An embedded system is a computer system with a dedicated function within a larger mechanical or electrical system, often with real-time computing constraints. It is embedded as part of a complete device often including hardware and mechanical parts. Embedded systems control many devices in common use today. Ninety-eight percent of all microprocessors are manufactured as components of embedded systems.
Examples of properties of typically embedded computers when compared with general-purpose counterparts are low power consumption, small size, rugged operating ranges, and low per-unit cost. This comes at the price of limited processing resources, which make them significantly more difficult to program and to interact with. However, by building intelligence mechanisms on top of the hardware, taking advantage of possible existing sensors and the existence of a network of embedded units, one can both optimally manage available resources at the unit and network levels as well as provide augmented functions, well beyond those available. For example, intelligent techniques can be designed to manage power consumption of embedded systems.

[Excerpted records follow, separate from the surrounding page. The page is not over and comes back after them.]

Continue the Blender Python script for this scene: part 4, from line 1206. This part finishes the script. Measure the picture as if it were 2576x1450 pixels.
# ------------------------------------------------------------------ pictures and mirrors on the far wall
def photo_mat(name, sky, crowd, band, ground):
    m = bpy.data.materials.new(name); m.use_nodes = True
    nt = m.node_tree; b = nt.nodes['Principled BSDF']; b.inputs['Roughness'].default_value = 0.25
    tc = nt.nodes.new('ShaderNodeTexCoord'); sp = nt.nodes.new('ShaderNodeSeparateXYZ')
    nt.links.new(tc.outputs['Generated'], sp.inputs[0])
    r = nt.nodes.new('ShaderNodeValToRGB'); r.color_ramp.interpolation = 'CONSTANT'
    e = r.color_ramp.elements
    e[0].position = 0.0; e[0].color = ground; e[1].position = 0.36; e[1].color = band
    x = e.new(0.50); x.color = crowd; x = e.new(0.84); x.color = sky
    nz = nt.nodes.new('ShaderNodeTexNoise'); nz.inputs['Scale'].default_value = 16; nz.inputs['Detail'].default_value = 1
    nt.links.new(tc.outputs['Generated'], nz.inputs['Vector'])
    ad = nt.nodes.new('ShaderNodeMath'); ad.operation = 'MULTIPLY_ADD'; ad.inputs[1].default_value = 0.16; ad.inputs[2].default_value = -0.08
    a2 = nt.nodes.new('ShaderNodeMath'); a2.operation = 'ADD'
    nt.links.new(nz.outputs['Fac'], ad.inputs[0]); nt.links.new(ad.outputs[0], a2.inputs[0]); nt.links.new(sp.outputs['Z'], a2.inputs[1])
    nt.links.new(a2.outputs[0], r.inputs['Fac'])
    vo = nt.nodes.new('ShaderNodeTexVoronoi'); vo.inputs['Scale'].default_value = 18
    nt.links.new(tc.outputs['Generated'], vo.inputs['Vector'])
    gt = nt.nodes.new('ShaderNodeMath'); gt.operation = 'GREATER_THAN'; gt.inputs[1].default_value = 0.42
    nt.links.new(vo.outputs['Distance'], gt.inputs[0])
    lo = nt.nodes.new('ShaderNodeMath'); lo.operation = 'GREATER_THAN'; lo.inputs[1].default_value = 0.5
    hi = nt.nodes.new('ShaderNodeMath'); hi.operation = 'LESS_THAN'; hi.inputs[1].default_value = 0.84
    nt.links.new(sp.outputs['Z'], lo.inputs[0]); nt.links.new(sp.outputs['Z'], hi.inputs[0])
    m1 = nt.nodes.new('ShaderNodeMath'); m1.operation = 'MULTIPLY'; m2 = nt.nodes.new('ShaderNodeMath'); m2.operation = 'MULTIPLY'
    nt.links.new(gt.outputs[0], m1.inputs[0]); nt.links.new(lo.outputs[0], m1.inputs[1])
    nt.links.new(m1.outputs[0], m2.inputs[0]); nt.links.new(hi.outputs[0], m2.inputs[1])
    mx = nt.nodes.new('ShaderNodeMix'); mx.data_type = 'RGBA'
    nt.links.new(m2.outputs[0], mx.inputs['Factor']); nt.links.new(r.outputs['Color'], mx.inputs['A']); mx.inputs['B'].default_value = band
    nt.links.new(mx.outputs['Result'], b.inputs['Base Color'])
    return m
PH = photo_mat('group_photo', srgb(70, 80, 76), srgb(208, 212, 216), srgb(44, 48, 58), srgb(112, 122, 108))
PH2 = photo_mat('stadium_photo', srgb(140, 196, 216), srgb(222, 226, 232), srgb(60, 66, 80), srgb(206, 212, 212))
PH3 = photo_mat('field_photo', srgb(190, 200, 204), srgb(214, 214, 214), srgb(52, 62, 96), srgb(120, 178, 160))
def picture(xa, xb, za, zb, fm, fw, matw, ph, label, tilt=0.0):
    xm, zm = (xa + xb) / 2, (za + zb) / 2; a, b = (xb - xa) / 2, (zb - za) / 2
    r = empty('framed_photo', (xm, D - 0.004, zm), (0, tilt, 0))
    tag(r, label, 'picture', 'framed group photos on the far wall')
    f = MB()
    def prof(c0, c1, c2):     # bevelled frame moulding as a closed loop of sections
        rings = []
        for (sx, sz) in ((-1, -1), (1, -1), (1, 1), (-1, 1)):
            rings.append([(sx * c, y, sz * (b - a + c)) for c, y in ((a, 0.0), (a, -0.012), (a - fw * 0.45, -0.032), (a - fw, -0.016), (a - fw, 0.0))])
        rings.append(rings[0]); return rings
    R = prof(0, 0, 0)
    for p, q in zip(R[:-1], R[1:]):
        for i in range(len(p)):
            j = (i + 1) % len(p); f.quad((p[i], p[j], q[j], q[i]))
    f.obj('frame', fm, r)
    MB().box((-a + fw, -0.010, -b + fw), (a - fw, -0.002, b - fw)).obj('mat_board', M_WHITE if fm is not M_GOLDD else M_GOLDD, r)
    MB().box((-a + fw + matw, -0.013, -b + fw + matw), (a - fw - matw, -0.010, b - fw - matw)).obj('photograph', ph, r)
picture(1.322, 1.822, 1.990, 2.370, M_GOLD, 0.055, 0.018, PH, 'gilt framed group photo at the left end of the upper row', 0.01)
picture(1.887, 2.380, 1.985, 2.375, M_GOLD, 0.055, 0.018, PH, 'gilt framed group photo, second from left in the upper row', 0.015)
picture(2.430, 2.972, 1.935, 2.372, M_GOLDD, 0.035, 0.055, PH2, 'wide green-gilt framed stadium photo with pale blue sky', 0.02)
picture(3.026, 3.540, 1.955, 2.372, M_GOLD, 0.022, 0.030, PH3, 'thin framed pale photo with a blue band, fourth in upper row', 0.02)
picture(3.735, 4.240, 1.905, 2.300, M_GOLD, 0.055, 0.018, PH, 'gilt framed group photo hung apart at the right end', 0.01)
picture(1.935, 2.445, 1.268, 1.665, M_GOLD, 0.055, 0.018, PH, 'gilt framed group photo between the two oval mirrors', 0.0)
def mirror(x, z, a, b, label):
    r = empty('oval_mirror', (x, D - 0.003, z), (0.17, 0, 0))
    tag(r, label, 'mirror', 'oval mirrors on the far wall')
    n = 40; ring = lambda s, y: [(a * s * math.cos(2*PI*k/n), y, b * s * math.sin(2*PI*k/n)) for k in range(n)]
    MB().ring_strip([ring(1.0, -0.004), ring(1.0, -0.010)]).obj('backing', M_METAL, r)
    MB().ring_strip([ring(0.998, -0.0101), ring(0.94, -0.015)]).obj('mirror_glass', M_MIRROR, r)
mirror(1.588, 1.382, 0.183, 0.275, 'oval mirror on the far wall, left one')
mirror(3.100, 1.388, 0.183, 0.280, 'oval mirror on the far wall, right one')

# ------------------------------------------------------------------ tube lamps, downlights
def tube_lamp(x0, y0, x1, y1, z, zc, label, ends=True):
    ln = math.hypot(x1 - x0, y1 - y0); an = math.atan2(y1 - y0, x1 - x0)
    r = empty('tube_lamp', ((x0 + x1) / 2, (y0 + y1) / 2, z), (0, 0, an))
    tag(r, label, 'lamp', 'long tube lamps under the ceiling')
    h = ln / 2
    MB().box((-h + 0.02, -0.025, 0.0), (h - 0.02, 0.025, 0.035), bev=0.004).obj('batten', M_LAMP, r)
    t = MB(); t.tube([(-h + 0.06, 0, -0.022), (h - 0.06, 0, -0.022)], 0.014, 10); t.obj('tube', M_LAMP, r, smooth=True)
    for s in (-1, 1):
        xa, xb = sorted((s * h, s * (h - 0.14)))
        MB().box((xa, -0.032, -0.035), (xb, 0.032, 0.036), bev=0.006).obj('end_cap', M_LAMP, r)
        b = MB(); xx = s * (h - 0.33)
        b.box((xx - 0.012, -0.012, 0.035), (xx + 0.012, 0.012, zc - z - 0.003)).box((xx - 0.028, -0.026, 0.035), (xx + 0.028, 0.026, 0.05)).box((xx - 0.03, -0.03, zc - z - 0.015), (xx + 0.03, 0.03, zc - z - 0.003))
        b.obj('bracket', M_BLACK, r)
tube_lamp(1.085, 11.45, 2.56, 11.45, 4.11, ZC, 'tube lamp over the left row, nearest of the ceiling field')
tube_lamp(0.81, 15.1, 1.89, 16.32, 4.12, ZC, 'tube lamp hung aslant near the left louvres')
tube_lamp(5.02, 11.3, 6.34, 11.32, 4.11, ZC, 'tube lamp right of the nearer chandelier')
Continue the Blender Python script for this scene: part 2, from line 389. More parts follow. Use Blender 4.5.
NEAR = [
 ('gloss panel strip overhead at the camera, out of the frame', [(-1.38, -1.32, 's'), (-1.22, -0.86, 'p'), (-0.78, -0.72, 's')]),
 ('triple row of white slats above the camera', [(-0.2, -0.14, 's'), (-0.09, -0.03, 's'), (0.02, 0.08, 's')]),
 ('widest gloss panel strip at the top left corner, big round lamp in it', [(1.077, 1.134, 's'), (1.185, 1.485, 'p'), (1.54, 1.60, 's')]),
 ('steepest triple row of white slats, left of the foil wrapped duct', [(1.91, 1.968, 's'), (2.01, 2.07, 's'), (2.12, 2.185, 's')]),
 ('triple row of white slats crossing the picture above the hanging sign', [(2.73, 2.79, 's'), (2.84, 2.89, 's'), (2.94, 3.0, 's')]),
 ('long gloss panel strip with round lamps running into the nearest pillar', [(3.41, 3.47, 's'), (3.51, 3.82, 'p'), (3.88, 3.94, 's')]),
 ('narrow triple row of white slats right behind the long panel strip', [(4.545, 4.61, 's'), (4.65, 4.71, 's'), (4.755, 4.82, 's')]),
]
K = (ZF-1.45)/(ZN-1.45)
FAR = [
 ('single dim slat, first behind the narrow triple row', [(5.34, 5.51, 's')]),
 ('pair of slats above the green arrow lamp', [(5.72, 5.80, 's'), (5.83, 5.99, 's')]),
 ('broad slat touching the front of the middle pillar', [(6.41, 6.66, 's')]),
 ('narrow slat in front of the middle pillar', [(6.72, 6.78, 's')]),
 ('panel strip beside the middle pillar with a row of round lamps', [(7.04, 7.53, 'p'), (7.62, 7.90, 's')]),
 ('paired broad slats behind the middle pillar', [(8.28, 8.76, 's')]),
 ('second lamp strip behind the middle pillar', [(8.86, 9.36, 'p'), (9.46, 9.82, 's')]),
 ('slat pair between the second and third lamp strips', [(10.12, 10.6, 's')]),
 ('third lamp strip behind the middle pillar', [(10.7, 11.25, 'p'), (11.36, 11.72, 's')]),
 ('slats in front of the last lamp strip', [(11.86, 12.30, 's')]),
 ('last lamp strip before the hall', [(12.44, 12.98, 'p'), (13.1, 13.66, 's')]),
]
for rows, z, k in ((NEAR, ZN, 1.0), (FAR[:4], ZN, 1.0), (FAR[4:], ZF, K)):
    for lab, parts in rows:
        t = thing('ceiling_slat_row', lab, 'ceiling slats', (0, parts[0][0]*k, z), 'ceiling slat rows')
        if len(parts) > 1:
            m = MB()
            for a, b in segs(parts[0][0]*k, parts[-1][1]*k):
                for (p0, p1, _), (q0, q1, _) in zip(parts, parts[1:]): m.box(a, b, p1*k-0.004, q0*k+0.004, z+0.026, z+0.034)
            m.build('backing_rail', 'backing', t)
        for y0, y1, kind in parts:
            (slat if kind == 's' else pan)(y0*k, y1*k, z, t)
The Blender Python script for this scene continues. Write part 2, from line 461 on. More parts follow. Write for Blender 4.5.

Modern embedded systems are often based on microcontrollers (i.e. CPU's with integrated memory or peripheral interfaces), but ordinary microprocessors (using external chips for memory and peripheral interface circuits) are also common, especially in more-complex systems. In either case, the processor(s) used may be types ranging from general purpose to those specialised in certain class of computations, or even custom designed for the application at hand. A common standard class of dedicated processors is the digital signal processor (DSP).
Since the embedded system is dedicated to specific tasks, design engineers can optimize it to reduce the size and cost of the product and increase the reliability and performance. Some embedded systems are mass-produced, benefiting from economies of scale.
Embedded systems range from portable devices such as digital watches and MP3 players, to large stationary installations like traffic lights, factory controllers, and largely complex systems like hybrid vehicles, MRI, and avionics. Complexity varies from low, with a single microcontroller chip, to very high with multiple units, peripherals and networks mounted inside a large chassis or enclosure.